I did that. I found a mix of unsubstantiated claims and self-fulfilling prophecies. Do you have any in mind that are actually compelling?
Keep in mind that I'm not going to find a prophecy compelling unless it meets a few criteria:
For a statement to be Biblical foreknowledge, it must fit all of the five following criteria:
http://rationalwiki.org/wiki/Biblical_prophecies
And I'd add one more:
6.
It can't be self-fulfilling. If the prophecy was "fulfilled" by a wilful act by people who knew about the prophecy, then it doesn't count as foreknowledge. Examples would be the foundation of modern Israel or the story about the donkey and the colt in the Gospels ("go get me a donkey and a colt so that I can fulfil the prophecy that says the Messiah will come into the city on a donkey and a colt.").
So... do you have any that pass the test?
There are prophecies, more than once in Tanakh, that state that the Jewish people will reject a great prophet, go into diaspora in many lands and return to their homeland in Israel.
WHILE THEY ARE IN MANY LANDS, IN EACH AND EVERY ONE OF THOSE LANDS THEY WILL BE THE CREAM, THE INTELLIGENTSIA, BLESSING THAT NATION, AND ALSO, IN EACH OF THOSE LANDS THEY WILL BE HATED, REJECTED AND PERSECUTED.
You can say all you like that we Jews will work hard to be educated, win Nobel prizes at a ratio of 48:1 (0.25% of the world, win 12% of the prizes) and etc. but if you say it was a self-fulfillment to be hated without a good reason (jealousy, perhaps?) and then persecuted, pogromed, expelled, raped and murdered in dozens of nations I will call you out as some kind of psychotic anti-Semite!

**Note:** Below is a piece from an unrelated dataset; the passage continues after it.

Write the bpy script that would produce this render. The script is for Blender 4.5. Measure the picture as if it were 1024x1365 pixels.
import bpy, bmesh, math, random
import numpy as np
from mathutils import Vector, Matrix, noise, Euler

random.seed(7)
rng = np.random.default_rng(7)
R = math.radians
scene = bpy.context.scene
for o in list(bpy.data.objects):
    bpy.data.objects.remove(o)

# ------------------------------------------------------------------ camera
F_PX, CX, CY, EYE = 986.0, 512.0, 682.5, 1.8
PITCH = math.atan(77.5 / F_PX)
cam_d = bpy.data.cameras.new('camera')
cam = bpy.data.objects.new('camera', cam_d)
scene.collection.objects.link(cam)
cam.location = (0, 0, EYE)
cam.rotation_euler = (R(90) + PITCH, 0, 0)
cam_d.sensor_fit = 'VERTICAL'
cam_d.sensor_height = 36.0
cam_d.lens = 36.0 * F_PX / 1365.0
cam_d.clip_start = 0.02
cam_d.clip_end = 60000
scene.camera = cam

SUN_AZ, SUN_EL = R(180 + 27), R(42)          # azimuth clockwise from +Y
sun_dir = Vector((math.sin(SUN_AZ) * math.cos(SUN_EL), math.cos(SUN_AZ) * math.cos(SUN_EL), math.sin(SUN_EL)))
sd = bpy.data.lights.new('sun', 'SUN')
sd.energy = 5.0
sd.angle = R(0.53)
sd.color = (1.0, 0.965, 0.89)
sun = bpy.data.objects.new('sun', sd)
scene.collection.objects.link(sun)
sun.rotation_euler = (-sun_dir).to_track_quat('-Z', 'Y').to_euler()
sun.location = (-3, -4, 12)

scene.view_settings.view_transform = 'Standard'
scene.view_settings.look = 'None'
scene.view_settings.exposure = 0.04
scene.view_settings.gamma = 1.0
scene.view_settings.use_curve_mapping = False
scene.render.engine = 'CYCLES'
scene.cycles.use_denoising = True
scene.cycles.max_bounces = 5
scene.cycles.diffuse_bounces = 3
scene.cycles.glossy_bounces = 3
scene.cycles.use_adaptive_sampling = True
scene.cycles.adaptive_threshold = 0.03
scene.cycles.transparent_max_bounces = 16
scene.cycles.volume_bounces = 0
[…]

There is NO WAY Jews decided to self-fulfill Tanakh prophecies by being hated without any reason in 100 lands. NONE. The fact that we Jews since the diaspora have often said the Tanakh is man's word and not perhaps God's Word underscores how crazy, how sick, how insane it would be to say we self-fulfilled prophecy to be hated in 100 lands. Jews aren't motivated to self-fulfill prophecies they think are open to interpretation and perhaps not God's Word at all. Christians, however, noticed that the Jewish people fulfilled prophecy, again with little Jewish motivation to self-fulfill it.
The Bible is the Word of God.
It can't be self-fulfilling. If the prophecy was "fulfilled" by a wilful act by people who knew about the prophecy, then it doesn't count as foreknowledge. Examples would be the foundation of modern Israel or the story about the donkey and the colt in the Gospels ("go get me a donkey and a colt so that I can fulfil the prophecy that says the Messiah will come into the city on a donkey and a colt.
Unfortunately, Jesus self-fulfilled the prophecies regarding the Messiah's resurrection by rising from the dead, willfully, intentionally, forever. So we can eliminate THOSE prophecies . . . I can see how "rational" rationalist denials of prophecy are.
Once you come to measure, I mean, measure it with data analysis, how extraordinary it is for a people to remain culturally and ethnically distinct for two millennia and return to their homeland, you will not any longer say "a mix of unsubstantiated claims and self-fulfilling prophecies".